OPINION> You Nuo
A lonesome but worthy path we take
By You Nuo (China Daily)
Updated: 2009-09-29 07:30

A lonesome but worthy path we takeIf I were President Hu Jintao, I would have felt dejected after the UN climate summit in New York last week. Indeed, as former US Vice-President Al Gore might have once felt, for any political figure, striving to be green is not easy, and can be at times quite lonely, for your usual supporters may be at a loss about what you are up to; and, your usual critics may pour further scorn on the seemingly idealistic and impractical goals that you have adopted.

As all parties are helplessly locked in the old politics-as-usual and business-as-usual games, they don't like to pay attention to the inconvenient truth of the shared destiny of the mankind - even if they agree to recognize some technical features of the climate change.

Okay, the ice can melt in the Arctic, which is bad. And the weather is getting freakier every season. But if you tell them China is to take a significant cut on carbon emissions, they look at you as if you are kidding.

When you tell them it is going to be China's voluntary action, they even laugh at you as if the word voluntary serves only as a new device to shirk one's responsibility - which, in Chinese, can actually mean an initiative to do something beyond one's call of duty, or that no one else has ever set a standard for a similar case before.

Perhaps this is why the New York Times version of Hu's speech is marked by "inaudible" spaces, especially the paragraphs containing the Chinese action plans. I would be surprised to know if Chinese officials would have denied an English copy of their president's speech to the press on the ground of state secrecy.

Some other media seized the word "significant" ("notable" is the word Reuters used) to ask: How significant is it going to be? It is only an adjective. And it is never verifiable.
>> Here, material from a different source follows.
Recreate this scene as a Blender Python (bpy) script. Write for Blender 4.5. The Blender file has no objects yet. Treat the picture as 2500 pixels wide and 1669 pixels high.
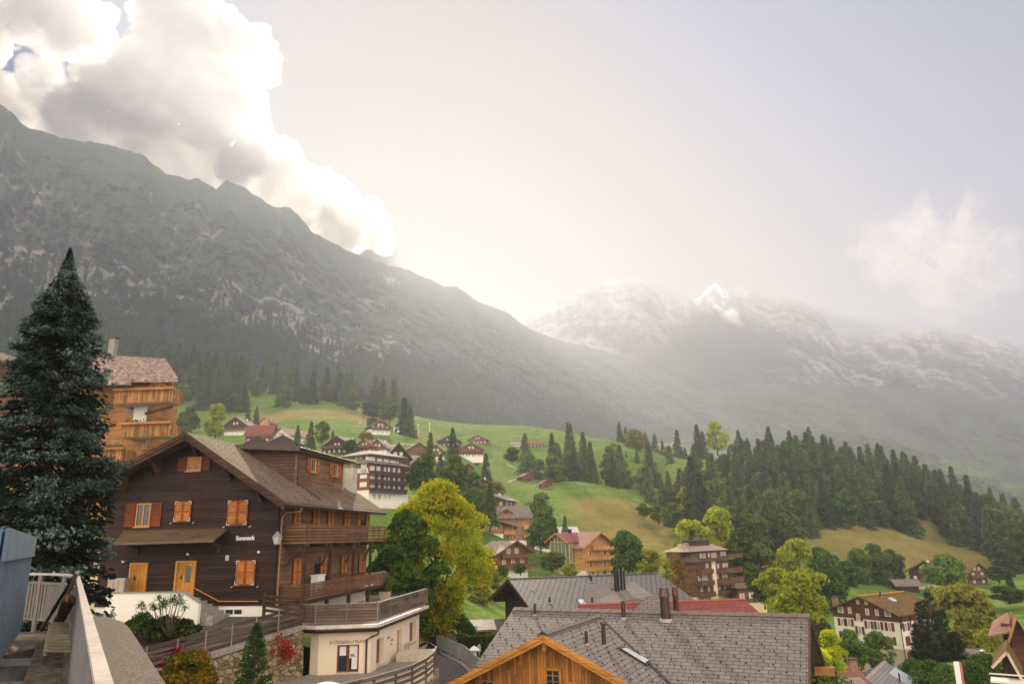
import bpy, math, random
import numpy as np
from mathutils import Vector, Matrix
random.seed(7)
R = math.radians
S = bpy.context.scene
COL = S.collection

# ---------------------------------------------------------------- camera
FPX, PITCH, ROLL = 1720.0, R(15.4), R(1.32)
_cp, _sp = math.cos(PITCH), math.sin(PITCH)
_f = Vector((0, _cp, _sp)); _r0 = Vector((1, 0, 0)); _u0 = Vector((0, -_sp, _cp))
CR, SR = math.cos(ROLL), math.sin(ROLL)
_r = _r0 * CR - _u0 * SR
_u = _u0 * CR + _r0 * SR
cam = bpy.data.cameras.new('camera'); camo = bpy.data.objects.new('camera', cam); COL.objects.link(camo)
cam.sensor_width = 36; cam.lens = 36 * FPX / 2500; cam.clip_start = 0.1; cam.clip_end = 60000
M = Matrix((( _r.x, _u.x, -_f.x, 0), (_r.y, _u.y, -_f.y, 0), (_r.z, _u.z, -_f.z, 0), (0, 0, 0, 1)))
camo.matrix_world = M
S.camera = camo

def uv(px, py):
    d = _f * FPX + _r * (px - 1250) + _u * (834.5 - py)
    return d.x / d.y, d.z / d.y
def at(px, py, Y):                      # the point seen at a pixel of the photo, Y metres ahead
    u, v = uv(px, py); return Vector((u * Y, Y, v * Y))
def at_z(px, py, z):
    u, v = uv(px, py); Y = z / v; return Vector((u * Y, Y, z))
def on_plane(px, py, p, n):
    u, v = uv(px, py); d = Vector((u, 1, v)); n = Vector(n)
    return d * (Vector(p).dot(n) / d.dot(n))

# ---------------------------------------------------------------- light
SUN_AZ, SUN_EL = R(-10.4), R(27.0)        # azimuth from +Y towards +X
sd = Vector((math.sin(SUN_AZ) * math.cos(SUN_EL), math.cos(SUN_AZ) * math.cos(SUN_EL), math.sin(SUN_EL)))
sun = bpy.data.lights.new('sun', 'SUN'); suno = bpy.data.objects.new('sun', sun); COL.objects.link(suno)
sun.energy = 5.0; sun.angle = R(1.5); sun.color = (1, .84, .63)
suno.rotation_euler = sd.to_track_quat('Z', 'Y').to_euler()
S.view_settings.view_transform = 'Standard'; S.view_settings.look = 'None'
S.view_settings.exposure = 1.1; S.view_settings.gamma = 1
S.cycles.max_bounces = 6; S.cycles.volume_bounces = 0; S.cycles.transparent_max_bounces = 8
S.cycles.diffuse_bounces = 3; S.cycles.sample_clamp_indirect = 6

# ---------------------------------------------------------------- node helpers
class NT:
    def __init__(s, tree): s.t = tree; s.n = tree.nodes; s.l = tree.links
    def node(s, typ, ins=None, **kw):
        n = s.n.new(typ)
        for k, v in kw.items(): setattr(n, k, v)
        for k, v in (ins or {}).items(): s.put(n.inputs[k], v)
        return n
    def put(s, sock, v):
        if isinstance(v, bpy.types.NodeSocket): s.l.new(v, sock)
        elif isinstance(v, bpy.types.Node): s.l.new(v.outputs[0], sock)
        else:
            if hasattr(sock.default_value, '__len__') and not hasattr(v, '__len__'): v = [v] * len(sock.default_value)
            elif hasattr(sock.default_value, '__len__') and len(sock.default_value) == 4 and len(v) == 3: v = (*v, 1)
            sock.default_value = v
    def m(s, op, a, b=0.0, c=0.0, clamp=False):
        n = s.n.new('ShaderNodeMath'); n.operation = op; n.use_clamp = clamp
        s.put(n.inputs[0], a); s.put(n.inputs[1], b); s.put(n.inputs[2], c); return n.outputs[0]
    def mix(s, f, a, b, blend='MIX'):
        n = s.n.new('ShaderNodeMixRGB'); n.blend_type = blend
        s.put(n.inputs[0], f); s.put(n.inputs[1], a); s.put(n.inputs[2], b); return n.outputs[0]
    def ramp(s, f, stops, interp='LINEAR'):
        n = s.n.new('ShaderNodeValToRGB'); n.color_ramp.interpolation = interp
        el = n.color_ramp.elements
        while len(el) < len(stops): el.new(0.5)
        for e, (p, c) in zip(el, stops):
            e.position = p; e.color = (*c, 1) if hasattr(c, '__len__') else (c, c, c, 1)
        s.put(n.inputs[0], f); return n.outputs[0]
    def noise(s, vec, scale, detail=4, rough=.55, dist=0.0, dim='3D'):
        n = s.n.new('ShaderNodeTexNoise'); n.noise_dimensions = dim
        if vec is not None: s.put(n.inputs['Vector'], vec)
        s.put(n.inputs['Scale'], scale); s.put(n.inputs['Detail'], detail); s.put(n.inputs['Roughness'], rough); s.put(n.inputs['Distortion'], dist)
        return n.outputs['Fac']
    def sm(s, x, a, b):
        n = s.n.new('ShaderNodeMapRange'); n.interpolation_type = 'SMOOTHSTEP'
        s.put(n.inputs['Value'], x); s.put(n.inputs['From Min'], a); s.put(n.inputs['From Max'], b); return n.outputs[0]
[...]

But were their reporters not reporting from the summit venue? Or were they? Did they miss the press conference by one of China's key national planning officials after the Hu speech promising that Beijing will announce its target soon? Or did they ever bother, if they have the guts, to ask what specific goals other heads of states, those bearing at least equal responsibility for taking action, have pledged?

All this is politics-as-usual, at least at the Freudian level. For some people, the only proper thing that China, or in the climate matter all developing countries, are supposed to do is to listen to their sermons filled with new-age intelligence, mixed with targets from their mandate. Psychologically, they are not prepared for any of their would-be students to take a more creative approach.

Of course, most world press reports welcomed the Chinese position. And, people can expect China to come up with a more detailed pledge of its green program prior to the Copenhagen conference on climate change. After all, there are plenty of people in the world who understand how to check facts, compare figures from governmental as well as independent sources, and call a spade a spade.

Also, as most people can tell, the Chinese government can most probably remain true to its pledge to the world, and meet the specific target it has promised simply because, as international observers have rightly pointed out, it has no one else to pass on the responsibility to.

Having said this, however, the Chinese government does have to make an extra effort to spread its message in the domestic press as well, to ask them to change from their own politics- and business-as-usual mode.

Frankly, it was alarming to read, for instance, in its front-page report about the world feedback on Hu's speech, a usually nationalistic newspaper even thought up the headline "China is being hoaxed (huyou in Chinese) into a world leader."

What's wrong with China joining the leadership of a global green campaign? Perhaps, for the editors who give such headlines, the nation would be better off by never working with the rest of the world. But, if China refuses to go for green, I have to say, their sacred motherland would not remain red either; it will get blackened and buried by sooty pollution.